Sulle frequenze di Radio Onda d’Urto il racconto dell’udienza con Khaled El Qaisi dell’Unione democratica arabo-palestinese. Ascolta o scarica
Radio Onda Rossa in comunicazione diretta dall’Aquila, ha parlato con Vincenzo sull’inizio del processo e con un compagno dei Giovani Palestinesi Italia sul fatto che, con questo processo, lo Stato italiano cerca di condannare il diritto internazionale alla resistenza. Ascolta o Scarica
UN OLTRAGGIO AL DIRITTO ALLA DIFESA
SI NEGANO AI PALESTINESI GLI STRUMENTI PER DIFENDERSI IN AULA
E SI LEGITTIMANO CRIMINI DI GUERRA E TORTURA AMMETTENDO INTERROGATORI ISRAELIANI
Un processo giusto o una condanna già scritta?
Mentre il mondo assiste in silenzio al genocidio in Palestina, in Italia si sta svolgendo un processo che solleva interrogativi inquietanti sulla tutela dei diritti fondamentali.
Il 2 aprile 2025, presso la Corte di Assise de L’Aquila, si è tenuta la prima udienza del processo contro Anan Yaeesh, Mansour Doghmosh e Ali Irar, tre cittadini palestinesi accusati di terrorismo per il loro presunto sostegno alla resistenza palestinese a Tulkarem, in Cisgiordania, contro l’occupazione militare israeliana.
Le decisioni prese in questa udienza compromettono profondamente il diritto alla difesa e al giusto processo, richiamando scenari di giustizia sommaria.
“Prove” ottenute da crimini di guerra: deportazione, tortura e negazione di diritto alla difesa
Una delle decisioni più gravi della Corte riguarda l’ammissione di 15 verbali di interrogatori condotti su prigionieri palestinesi dallo Shin Bet (i servizi segreti israeliani) e dalla polizia israeliana.
Perché questa decisione è inaccettabile? Le confessioni sono state ottenute sotto tortura: Secondo Amnesty International e Human Rights Watch, Israele pratica trattamenti inumani e degradanti durante gli interrogatori.
Anche la Corte d’Appello dell’Aquila aveva riconosciuto il rischio di tortura. Nel marzo 2024, la Corte d’Appello de L’Aquila negò l’estradizione di Anan proprio per il rischio concreto che in Israele potesse subire tortura. Inoltre, lo scorso febbraio, lo stesso Giudice dell’Udienza Preliminare aveva scartato questi interrogatori.
La riammissione di questi interrogatori rappresenta un precedente pericoloso: accettare queste prove significa non solo legittimare metodi illegali, ma avvalersi come prova di materiale frutto di un vero e proprio crimine di guerra: i detenuti palestinesi interrogati sono stati deportati dai territori occupati in violazione della Convenzione di Ginevra.

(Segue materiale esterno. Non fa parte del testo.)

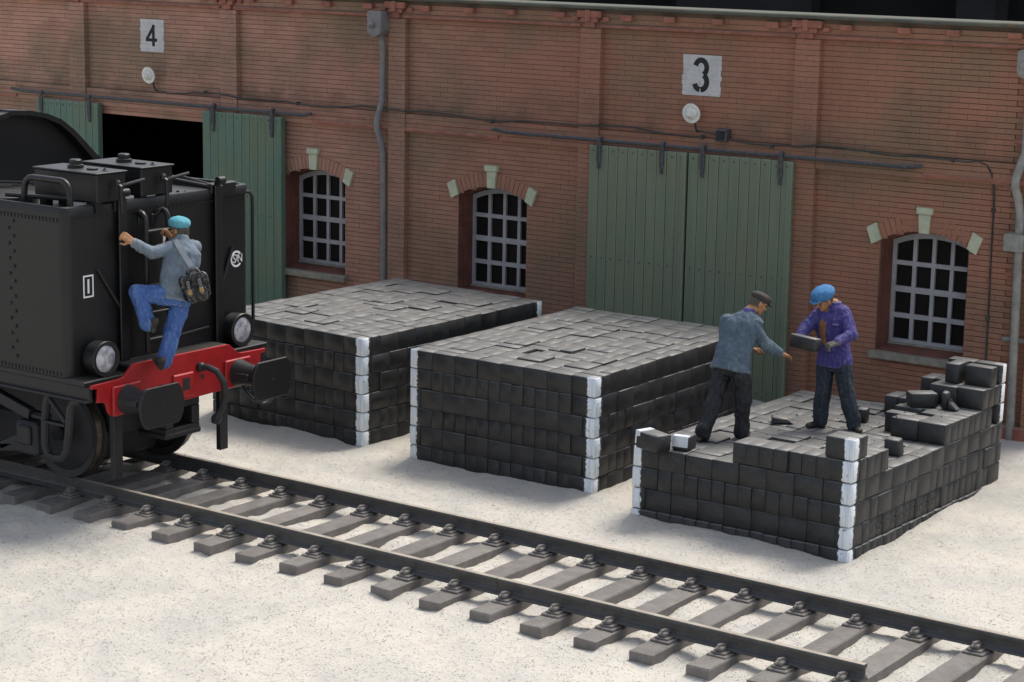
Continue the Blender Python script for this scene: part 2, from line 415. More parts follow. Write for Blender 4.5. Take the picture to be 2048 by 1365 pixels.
brick_list = []                                              # (s0, s1, z0, z1, d0, d1, full)
def lay(s0, s1, z0, z1, d0, d1, openings=False, L=.262, ph=0):
    k0 = math.ceil((z0-ZB)/H-1e-6); k = k0
    while ZB+(k+1)*H <= z1+.02:
        za = ZB+k*H; zm = za+H/2
        free = [(s0, s1)]
        if openings:
            for a, b in cuts(zm):
                nf = []
                for p, q in free:
                    if b <= p or a >= q: nf.append((p, q)); continue
                    if a > p: nf.append((p, a))
                    if b < q: nf.append((b, q))
                free = nf
        for p, q in free:
            x = ph+math.floor((p-ph)/L)*L-(L/2 if k % 2 else 0)
            while x < q:
                a = max(x, p); b = min(x+L, q)
                if b-a > .008: brick_list.append((a+.0014, b-.0014, za+.0042, za+H-.0042, d0, d1+rnd.uniform(-.002, .002), b-a > L-.004))
                x += L
        k += 1
gaps = [(PIL[i][1], PIL[i+1][0]) for i in range(6)]
ZL, ZBAND, ZC, ZT = ZB+50*H, ZB+54*H, ZB+74*H, 5.06
for a, b in gaps:
    lay(a, b, ZBAND, ZC, -.02, .0)
    lay(a, b, ZL, ZBAND, -.02, .075)
    lay(a, b, ZB, ZL, -.02, .0, True)
wall_n = len(brick_list)
for a, b in PIL: lay(a, b, ZB, ZC, -.02, .10, L=(b-a)/2, ph=a)
pil_bricks = brick_list[wall_n:]; del brick_list[wall_n:]
lay(S0+.3, S1, ZC, ZT, -.02, .075)
# backing masonry (mortar), pierced by the openings
mb = MB()
def backing(s0, s1, z0, z1, d): mb.box(s0, s1, -d, .02, z0, z1)
xs = sorted([S0]+[e for a, b in WIN for e in (a, b)]+list(OPEN_A[:2])+list(OPEN_B[:2])+[S1])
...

Una difesa privata di testimoni e consulenti fondamentali
Come se non bastasse, durante l’udienza, la Corte ha deciso di ammettere solo quattro tra testimoni e consulenti dei 47 presentati dalla difesa, privandola, di fatto, della possibilità di contestualizzare i fatti dei quali vengono accusati i tre palestinesi, di giudicarli tenendo in considerazione quanto dettato dal diritto internazionale e dal diritto internazionale umanitario, di avere testimoni che possano riferire in merito alla città e al governatorato di Tulkarem, luogo nel quale si sarebbero svolti i fatti a loro contestati.
I testimoni e consulenti esclusi sono esperti di diritto internazionale, di movimenti armati in Medio Oriente, testimoni oculari, accademici, giornalisti, persone che hanno vissuto e lavorato a Tulkarem e in Cisgiordania e che avrebbero potuto raccontare la reale situazione nei territori occupati; è stato escluso addirittura il traduttore e interprete di lingua ebraica che avrebbe assistito la difesa nella revisione del materiale fornito alla procura dai servizi segreti israeliani.

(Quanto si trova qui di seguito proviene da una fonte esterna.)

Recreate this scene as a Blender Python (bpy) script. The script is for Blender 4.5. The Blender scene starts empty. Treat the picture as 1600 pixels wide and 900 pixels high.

Ne consegue che si negano alla difesa gli strumenti per contrastare le accuse. La Corte affida la ricostruzione dei fatti alla sola Digos de L’Aquila, senza dare alla difesa la possibilità di chiamare a testimoniare figure competenti capaci di ricostruire il contesto, in Palestina, nel quale si sarebbero svolti gli eventi dei quali sono accusati i tre palestinesi.

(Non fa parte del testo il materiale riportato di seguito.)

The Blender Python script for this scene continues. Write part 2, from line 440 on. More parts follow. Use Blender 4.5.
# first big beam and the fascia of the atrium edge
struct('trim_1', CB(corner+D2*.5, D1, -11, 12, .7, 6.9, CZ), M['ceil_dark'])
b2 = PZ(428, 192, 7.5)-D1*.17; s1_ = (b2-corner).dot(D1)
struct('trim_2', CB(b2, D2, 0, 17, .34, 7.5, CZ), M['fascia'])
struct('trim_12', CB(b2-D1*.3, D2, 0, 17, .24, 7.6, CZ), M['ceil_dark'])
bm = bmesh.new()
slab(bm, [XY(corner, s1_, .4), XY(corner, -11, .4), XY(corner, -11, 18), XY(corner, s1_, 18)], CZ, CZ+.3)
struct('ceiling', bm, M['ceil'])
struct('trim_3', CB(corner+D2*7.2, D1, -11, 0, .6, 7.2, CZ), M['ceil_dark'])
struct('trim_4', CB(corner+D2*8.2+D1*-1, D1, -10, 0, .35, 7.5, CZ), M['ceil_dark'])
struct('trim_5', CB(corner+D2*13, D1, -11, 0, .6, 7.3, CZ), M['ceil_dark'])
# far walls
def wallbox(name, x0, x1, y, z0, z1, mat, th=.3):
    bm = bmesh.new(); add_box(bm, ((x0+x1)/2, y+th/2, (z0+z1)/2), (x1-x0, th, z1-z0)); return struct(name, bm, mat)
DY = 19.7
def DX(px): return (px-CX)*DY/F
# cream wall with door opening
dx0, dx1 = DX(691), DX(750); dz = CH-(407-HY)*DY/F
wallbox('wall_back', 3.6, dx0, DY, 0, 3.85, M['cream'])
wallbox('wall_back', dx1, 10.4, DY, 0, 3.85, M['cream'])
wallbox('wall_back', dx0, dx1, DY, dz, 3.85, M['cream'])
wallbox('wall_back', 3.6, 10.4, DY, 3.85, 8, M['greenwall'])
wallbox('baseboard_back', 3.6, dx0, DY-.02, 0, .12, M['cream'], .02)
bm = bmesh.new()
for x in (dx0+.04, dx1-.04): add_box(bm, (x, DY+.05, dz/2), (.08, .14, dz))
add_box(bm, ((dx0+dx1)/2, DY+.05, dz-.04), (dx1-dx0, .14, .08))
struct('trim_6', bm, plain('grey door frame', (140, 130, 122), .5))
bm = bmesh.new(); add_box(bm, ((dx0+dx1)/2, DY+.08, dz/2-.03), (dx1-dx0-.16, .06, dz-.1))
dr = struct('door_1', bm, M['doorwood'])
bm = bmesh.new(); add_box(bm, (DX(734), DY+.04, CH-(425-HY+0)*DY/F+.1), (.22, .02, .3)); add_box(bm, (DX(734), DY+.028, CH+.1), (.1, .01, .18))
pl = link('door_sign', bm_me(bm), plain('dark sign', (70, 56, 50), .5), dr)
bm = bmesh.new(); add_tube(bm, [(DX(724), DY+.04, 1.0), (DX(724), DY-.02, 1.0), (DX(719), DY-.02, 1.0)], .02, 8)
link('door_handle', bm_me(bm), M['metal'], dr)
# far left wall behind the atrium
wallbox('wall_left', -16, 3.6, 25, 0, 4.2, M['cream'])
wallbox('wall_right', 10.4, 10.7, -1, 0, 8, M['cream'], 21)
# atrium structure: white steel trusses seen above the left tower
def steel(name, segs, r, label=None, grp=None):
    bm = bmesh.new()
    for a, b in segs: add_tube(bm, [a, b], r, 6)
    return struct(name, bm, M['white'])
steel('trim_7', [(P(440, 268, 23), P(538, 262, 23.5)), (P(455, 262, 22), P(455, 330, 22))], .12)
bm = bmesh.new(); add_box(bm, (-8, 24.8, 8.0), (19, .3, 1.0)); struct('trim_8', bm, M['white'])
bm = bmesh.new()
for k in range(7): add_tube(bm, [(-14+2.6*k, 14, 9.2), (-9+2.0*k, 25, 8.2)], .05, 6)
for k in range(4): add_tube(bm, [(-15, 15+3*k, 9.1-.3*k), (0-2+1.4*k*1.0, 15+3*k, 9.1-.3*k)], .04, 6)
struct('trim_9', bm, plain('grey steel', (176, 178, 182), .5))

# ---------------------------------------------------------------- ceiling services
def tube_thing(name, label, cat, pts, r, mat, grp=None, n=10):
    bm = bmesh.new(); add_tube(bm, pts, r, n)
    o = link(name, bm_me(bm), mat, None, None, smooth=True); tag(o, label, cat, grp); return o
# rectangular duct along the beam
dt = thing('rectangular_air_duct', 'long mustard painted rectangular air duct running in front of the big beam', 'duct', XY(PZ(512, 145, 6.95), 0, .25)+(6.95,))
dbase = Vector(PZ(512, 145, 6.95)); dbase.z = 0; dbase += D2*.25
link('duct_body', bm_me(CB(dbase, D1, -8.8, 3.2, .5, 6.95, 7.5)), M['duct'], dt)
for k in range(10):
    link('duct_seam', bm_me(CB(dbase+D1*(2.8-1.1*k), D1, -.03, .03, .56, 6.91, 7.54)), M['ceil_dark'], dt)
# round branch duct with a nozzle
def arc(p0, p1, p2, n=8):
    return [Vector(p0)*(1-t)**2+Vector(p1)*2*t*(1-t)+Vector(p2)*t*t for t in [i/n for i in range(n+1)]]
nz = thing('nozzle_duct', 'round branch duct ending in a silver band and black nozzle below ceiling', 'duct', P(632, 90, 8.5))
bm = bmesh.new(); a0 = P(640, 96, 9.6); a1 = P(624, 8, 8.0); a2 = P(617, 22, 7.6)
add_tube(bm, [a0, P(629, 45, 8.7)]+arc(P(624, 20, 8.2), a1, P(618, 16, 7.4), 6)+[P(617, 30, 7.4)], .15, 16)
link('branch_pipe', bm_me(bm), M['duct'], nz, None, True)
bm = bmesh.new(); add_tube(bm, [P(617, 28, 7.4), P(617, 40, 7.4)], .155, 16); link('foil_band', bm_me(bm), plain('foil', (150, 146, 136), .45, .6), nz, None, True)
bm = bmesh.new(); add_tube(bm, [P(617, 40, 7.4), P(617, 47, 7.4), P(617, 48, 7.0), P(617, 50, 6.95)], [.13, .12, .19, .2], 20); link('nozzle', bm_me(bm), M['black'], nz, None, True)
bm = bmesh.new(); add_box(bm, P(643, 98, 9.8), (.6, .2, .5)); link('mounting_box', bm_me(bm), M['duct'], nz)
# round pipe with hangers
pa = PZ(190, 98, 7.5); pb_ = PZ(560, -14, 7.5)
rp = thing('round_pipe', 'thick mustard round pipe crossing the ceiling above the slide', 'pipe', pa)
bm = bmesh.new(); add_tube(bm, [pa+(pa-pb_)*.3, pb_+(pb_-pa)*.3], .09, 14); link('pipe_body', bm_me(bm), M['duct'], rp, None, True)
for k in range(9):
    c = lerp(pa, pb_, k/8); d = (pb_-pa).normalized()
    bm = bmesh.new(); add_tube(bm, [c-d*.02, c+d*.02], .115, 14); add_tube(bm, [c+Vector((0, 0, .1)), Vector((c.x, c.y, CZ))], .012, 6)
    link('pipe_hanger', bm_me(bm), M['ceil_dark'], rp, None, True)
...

Giustizia o condanna preordinata?
Le decisioni prese in questa prima udienza minano il diritto alla difesa e rischiano di trasformare il processo in una condanna già scritta.
Si accettano prove ottenute derivanti da crimini di guerra, mentre si rifiuta l’ascolto di testimoni e consulenti della difesa e si affida la ricostruzione dei fatti a una sola fonte.
Se queste sono le premesse, possiamo ancora parlare di diritto a un “equo processo”?